> REQUIREMENT:
What follows is a listing; give it again exactly, in its entirety.
BEGIN DATA SEGMENT
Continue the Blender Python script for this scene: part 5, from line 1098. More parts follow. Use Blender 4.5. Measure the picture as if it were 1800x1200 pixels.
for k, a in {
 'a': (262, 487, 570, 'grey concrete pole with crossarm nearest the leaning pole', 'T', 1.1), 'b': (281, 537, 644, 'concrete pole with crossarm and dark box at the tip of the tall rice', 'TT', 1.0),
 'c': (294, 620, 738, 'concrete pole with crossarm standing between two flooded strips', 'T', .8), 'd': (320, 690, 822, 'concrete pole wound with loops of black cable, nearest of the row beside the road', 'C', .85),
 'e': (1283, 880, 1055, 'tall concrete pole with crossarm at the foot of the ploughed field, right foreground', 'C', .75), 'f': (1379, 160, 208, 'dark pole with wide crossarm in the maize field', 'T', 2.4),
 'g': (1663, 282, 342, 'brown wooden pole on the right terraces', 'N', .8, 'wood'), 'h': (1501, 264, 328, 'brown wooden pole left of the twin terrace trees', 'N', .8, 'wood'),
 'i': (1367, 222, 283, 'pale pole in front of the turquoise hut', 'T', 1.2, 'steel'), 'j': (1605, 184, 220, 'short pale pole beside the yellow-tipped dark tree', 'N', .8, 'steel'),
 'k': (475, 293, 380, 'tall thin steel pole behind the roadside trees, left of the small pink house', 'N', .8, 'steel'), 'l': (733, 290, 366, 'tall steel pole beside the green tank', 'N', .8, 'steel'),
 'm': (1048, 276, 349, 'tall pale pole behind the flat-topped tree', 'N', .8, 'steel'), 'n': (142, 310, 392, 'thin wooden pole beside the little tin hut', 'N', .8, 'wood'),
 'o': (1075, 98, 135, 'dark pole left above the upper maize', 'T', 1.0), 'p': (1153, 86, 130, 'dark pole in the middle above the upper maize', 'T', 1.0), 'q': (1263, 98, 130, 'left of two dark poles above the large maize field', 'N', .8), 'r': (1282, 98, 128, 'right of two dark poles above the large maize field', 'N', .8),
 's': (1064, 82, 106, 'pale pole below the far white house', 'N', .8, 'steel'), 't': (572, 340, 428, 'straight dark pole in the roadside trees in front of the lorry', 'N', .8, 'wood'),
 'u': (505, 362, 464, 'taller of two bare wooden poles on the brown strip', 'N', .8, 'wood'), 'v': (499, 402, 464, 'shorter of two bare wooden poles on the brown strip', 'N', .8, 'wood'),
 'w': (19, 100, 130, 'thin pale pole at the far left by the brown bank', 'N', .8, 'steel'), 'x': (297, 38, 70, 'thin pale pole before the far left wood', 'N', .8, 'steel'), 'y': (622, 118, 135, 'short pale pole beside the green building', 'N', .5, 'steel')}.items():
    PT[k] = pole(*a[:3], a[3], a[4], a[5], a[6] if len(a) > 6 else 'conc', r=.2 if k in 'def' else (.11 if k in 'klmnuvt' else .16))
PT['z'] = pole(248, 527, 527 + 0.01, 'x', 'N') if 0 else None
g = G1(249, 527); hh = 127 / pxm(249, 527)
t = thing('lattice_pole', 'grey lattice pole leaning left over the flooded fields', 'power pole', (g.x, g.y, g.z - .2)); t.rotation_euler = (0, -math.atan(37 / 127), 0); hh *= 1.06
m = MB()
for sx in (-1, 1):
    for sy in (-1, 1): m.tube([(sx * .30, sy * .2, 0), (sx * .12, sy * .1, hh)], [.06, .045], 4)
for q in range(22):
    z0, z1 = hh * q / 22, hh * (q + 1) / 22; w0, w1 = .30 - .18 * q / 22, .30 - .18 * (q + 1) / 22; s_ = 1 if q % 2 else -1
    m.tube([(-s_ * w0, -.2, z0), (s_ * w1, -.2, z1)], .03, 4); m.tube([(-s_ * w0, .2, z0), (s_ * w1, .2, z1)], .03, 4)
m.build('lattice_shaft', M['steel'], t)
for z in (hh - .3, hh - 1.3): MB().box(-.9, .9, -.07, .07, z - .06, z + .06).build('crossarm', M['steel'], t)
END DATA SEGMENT
> REPLY:
Continue the Blender Python script for this scene: part 5, from line 1098. More parts follow. Use Blender 4.5. Measure the picture as if it were 1800x1200 pixels.
for k, a in {
 'a': (262, 487, 570, 'grey concrete pole with crossarm nearest the leaning pole', 'T', 1.1), 'b': (281, 537, 644, 'concrete pole with crossarm and dark box at the tip of the tall rice', 'TT', 1.0),
 'c': (294, 620, 738, 'concrete pole with crossarm standing between two flooded strips', 'T', .8), 'd': (320, 690, 822, 'concrete pole wound with loops of black cable, nearest of the row beside the road', 'C', .85),
 'e': (1283, 880, 1055, 'tall concrete pole with crossarm at the foot of the ploughed field, right foreground', 'C', .75), 'f': (1379, 160, 208, 'dark pole with wide crossarm in the maize field', 'T', 2.4),
 'g': (1663, 282, 342, 'brown wooden pole on the right terraces', 'N', .8, 'wood'), 'h': (1501, 264, 328, 'brown wooden pole left of the twin terrace trees', 'N', .8, 'wood'),
 'i': (1367, 222, 283, 'pale pole in front of the turquoise hut', 'T', 1.2, 'steel'), 'j': (1605, 184, 220, 'short pale pole beside the yellow-tipped dark tree', 'N', .8, 'steel'),
 'k': (475, 293, 380, 'tall thin steel pole behind the roadside trees, left of the small pink house', 'N', .8, 'steel'), 'l': (733, 290, 366, 'tall steel pole beside the green tank', 'N', .8, 'steel'),
 'm': (1048, 276, 349, 'tall pale pole behind the flat-topped tree', 'N', .8, 'steel'), 'n': (142, 310, 392, 'thin wooden pole beside the little tin hut', 'N', .8, 'wood'),
 'o': (1075, 98, 135, 'dark pole left above the upper maize', 'T', 1.0), 'p': (1153, 86, 130, 'dark pole in the middle above the upper maize', 'T', 1.0), 'q': (1263, 98, 130, 'left of two dark poles above the large maize field', 'N', .8), 'r': (1282, 98, 128, 'right of two dark poles above the large maize field', 'N', .8),
 's': (1064, 82, 106, 'pale pole below the far white house', 'N', .8, 'steel'), 't': (572, 340, 428, 'straight dark pole in the roadside trees in front of the lorry', 'N', .8, 'wood'),
 'u': (505, 362, 464, 'taller of two bare wooden poles on the brown strip', 'N', .8, 'wood'), 'v': (499, 402, 464, 'shorter of two bare wooden poles on the brown strip', 'N', .8, 'wood'),
 'w': (19, 100, 130, 'thin pale pole at the far left by the brown bank', 'N', .8, 'steel'), 'x': (297, 38, 70, 'thin pale pole before the far left wood', 'N', .8, 'steel'), 'y': (622, 118, 135, 'short pale pole beside the green building', 'N', .5, 'steel')}.items():
    PT[k] = pole(*a[:3], a[3], a[4], a[5], a[6] if len(a) > 6 else 'conc', r=.2 if k in 'def' else (.11 if k in 'klmnuvt' else .16))
PT['z'] = pole(248, 527, 527 + 0.01, 'x', 'N') if 0 else None
g = G1(249, 527); hh = 127 / pxm(249, 527)
t = thing('lattice_pole', 'grey lattice pole leaning left over the flooded fields', 'power pole', (g.x, g.y, g.z - .2)); t.rotation_euler = (0, -math.atan(37 / 127), 0); hh *= 1.06
m = MB()
for sx in (-1, 1):
    for sy in (-1, 1): m.tube([(sx * .30, sy * .2, 0), (sx * .12, sy * .1, hh)], [.06, .045], 4)
for q in range(22):
    z0, z1 = hh * q / 22, hh * (q + 1) / 22; w0, w1 = .30 - .18 * q / 22, .30 - .18 * (q + 1) / 22; s_ = 1 if q % 2 else -1
    m.tube([(-s_ * w0, -.2, z0), (s_ * w1, -.2, z1)], .03, 4); m.tube([(-s_ * w0, .2, z0), (s_ * w1, .2, z1)], .03, 4)
m.build('lattice_shaft', M['steel'], t)
for z in (hh - .3, hh - 1.3): MB().box(-.9, .9, -.07, .07, z - .06, z + .06).build('crossarm', M['steel'], t)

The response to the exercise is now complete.